▶ Exercise objective
Below is a listing. Quote from it, exactly, the lines from the one containing "4, M['fir'], s, tint0=.45)" down to the one containing "3, M['fir'], s, tint0=.45)", both ends included, and nothing else.

▶ Recorded data
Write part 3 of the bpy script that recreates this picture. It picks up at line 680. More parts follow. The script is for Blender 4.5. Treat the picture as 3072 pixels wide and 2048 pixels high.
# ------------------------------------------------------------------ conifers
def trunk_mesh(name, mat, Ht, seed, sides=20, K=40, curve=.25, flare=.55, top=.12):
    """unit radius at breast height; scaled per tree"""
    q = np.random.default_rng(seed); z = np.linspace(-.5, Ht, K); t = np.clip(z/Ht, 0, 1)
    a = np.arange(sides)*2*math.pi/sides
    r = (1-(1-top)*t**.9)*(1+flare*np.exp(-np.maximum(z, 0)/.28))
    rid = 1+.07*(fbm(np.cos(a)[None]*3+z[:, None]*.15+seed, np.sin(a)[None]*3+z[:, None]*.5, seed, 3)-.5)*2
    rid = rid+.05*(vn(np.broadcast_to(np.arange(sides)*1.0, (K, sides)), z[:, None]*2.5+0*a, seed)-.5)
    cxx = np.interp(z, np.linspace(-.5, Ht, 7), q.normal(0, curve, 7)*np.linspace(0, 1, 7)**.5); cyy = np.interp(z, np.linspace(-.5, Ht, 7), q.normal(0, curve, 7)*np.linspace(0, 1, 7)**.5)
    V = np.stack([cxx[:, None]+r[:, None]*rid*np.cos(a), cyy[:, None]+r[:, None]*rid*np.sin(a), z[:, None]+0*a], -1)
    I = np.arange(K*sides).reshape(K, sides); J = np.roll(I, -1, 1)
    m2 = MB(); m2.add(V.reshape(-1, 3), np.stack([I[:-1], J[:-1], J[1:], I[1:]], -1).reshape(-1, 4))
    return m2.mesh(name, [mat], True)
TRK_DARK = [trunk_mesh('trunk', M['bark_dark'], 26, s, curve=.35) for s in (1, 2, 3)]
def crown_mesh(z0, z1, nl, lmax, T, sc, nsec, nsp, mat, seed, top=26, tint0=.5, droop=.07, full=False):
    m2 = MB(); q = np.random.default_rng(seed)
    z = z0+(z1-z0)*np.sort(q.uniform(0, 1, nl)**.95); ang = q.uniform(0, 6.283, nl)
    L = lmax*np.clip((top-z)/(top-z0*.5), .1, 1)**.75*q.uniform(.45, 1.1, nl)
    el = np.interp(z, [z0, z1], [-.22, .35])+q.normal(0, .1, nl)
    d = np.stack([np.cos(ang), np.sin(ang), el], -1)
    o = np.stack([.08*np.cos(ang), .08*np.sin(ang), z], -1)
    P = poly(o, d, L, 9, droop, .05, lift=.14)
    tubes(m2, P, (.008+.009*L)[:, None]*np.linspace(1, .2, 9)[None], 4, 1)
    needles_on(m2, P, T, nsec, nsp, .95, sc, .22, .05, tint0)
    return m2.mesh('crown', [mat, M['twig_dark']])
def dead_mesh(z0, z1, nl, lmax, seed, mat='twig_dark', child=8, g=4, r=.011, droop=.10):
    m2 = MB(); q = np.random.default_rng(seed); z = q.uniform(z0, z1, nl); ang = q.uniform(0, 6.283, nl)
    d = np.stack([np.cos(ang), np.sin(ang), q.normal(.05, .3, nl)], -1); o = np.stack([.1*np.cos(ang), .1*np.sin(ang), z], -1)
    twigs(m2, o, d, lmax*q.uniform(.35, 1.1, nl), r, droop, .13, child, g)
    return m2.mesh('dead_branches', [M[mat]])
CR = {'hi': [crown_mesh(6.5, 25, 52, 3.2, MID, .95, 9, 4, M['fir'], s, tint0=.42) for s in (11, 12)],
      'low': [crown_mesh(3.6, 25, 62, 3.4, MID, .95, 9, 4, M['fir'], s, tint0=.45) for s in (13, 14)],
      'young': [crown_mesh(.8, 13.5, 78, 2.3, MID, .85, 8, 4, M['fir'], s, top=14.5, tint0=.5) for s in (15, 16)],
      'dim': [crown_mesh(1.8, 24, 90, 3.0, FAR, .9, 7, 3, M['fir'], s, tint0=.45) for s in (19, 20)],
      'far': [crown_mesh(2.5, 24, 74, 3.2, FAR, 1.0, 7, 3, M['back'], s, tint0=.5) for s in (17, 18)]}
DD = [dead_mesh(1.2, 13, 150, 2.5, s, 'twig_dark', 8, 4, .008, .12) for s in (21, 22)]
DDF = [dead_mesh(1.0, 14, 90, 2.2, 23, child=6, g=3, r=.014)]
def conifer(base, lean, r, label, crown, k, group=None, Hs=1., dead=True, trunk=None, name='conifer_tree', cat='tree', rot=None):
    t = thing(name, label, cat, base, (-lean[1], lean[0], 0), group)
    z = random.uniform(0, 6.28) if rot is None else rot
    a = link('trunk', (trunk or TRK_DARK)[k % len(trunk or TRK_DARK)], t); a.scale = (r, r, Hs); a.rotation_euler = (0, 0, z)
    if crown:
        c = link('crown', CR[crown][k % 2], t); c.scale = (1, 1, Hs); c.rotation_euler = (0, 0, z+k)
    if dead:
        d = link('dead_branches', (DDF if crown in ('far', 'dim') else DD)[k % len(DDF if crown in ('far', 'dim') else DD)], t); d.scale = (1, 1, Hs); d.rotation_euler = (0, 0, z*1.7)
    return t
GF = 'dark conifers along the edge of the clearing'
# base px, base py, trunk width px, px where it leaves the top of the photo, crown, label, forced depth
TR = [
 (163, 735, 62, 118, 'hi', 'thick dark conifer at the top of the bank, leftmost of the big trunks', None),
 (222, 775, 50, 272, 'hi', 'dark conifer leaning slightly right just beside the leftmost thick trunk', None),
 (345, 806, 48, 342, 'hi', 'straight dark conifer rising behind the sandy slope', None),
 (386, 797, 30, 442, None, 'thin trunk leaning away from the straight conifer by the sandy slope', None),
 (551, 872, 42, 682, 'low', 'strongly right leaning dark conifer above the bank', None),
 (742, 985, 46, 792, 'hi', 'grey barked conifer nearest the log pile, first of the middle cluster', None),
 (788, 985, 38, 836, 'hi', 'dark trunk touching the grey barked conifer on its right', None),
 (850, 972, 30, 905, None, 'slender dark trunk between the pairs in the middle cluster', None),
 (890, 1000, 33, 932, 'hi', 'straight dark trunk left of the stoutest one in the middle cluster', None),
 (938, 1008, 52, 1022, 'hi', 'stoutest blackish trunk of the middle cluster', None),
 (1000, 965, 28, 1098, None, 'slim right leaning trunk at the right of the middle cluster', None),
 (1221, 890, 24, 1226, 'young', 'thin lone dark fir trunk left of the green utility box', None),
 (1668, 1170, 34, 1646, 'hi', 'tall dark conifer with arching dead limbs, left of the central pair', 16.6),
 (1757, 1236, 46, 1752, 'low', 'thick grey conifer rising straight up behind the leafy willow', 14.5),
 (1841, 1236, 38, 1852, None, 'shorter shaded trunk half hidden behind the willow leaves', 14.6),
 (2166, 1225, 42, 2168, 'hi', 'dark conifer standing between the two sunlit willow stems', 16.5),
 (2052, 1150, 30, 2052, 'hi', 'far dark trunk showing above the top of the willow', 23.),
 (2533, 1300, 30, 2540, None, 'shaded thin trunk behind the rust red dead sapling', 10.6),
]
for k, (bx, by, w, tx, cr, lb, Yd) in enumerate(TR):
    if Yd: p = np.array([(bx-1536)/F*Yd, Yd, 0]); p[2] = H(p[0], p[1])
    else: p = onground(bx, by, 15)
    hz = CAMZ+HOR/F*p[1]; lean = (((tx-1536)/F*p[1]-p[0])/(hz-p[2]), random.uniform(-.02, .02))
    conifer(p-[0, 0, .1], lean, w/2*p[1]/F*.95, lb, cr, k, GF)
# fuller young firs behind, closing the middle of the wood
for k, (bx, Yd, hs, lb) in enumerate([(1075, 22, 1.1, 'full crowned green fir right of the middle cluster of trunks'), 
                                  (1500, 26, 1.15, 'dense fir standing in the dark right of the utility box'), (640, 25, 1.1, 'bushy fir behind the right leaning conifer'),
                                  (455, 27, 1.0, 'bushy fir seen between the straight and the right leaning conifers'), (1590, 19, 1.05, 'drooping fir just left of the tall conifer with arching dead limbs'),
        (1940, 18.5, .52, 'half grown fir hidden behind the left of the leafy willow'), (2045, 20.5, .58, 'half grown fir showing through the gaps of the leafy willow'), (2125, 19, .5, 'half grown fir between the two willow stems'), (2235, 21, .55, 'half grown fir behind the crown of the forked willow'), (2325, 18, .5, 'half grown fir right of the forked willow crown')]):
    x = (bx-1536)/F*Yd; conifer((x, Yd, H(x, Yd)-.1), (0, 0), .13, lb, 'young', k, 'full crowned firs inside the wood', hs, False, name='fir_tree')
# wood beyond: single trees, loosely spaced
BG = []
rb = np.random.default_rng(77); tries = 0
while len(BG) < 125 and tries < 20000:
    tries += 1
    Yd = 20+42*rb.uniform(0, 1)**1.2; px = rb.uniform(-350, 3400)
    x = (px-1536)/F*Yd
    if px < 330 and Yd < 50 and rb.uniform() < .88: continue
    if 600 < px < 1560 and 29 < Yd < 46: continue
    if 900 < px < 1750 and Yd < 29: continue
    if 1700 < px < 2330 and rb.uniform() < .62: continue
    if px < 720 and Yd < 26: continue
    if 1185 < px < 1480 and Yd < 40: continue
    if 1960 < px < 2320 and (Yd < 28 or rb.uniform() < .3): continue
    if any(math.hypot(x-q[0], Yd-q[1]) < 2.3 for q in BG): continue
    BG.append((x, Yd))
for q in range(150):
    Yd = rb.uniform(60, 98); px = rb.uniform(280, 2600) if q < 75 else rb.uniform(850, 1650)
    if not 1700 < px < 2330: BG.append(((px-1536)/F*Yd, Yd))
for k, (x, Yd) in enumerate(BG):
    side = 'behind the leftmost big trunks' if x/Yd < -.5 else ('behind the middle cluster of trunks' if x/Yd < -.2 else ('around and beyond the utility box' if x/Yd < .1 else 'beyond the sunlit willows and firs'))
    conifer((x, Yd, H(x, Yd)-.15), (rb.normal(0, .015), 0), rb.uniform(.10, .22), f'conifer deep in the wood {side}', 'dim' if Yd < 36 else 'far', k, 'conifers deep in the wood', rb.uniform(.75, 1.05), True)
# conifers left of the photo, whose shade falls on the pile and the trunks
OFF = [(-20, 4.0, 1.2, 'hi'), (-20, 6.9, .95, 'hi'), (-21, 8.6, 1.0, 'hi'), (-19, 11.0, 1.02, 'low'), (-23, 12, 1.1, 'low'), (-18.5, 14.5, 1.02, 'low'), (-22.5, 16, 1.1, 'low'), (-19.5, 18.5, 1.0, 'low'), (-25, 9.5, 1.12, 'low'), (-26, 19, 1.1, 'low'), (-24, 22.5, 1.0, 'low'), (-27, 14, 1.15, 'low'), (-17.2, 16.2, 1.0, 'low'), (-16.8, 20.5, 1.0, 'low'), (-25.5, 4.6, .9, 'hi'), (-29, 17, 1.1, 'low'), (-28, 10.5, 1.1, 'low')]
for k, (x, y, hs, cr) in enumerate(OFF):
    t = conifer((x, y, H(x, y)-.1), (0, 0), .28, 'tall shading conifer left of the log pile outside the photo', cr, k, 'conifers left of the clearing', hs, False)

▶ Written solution
      'low': [crown_mesh(3.6, 25, 62, 3.4, MID, .95, 9, 4, M['fir'], s, tint0=.45) for s in (13, 14)],
      'young': [crown_mesh(.8, 13.5, 78, 2.3, MID, .85, 8, 4, M['fir'], s, top=14.5, tint0=.5) for s in (15, 16)],
      'dim': [crown_mesh(1.8, 24, 90, 3.0, FAR, .9, 7, 3, M['fir'], s, tint0=.45) for s in (19, 20)],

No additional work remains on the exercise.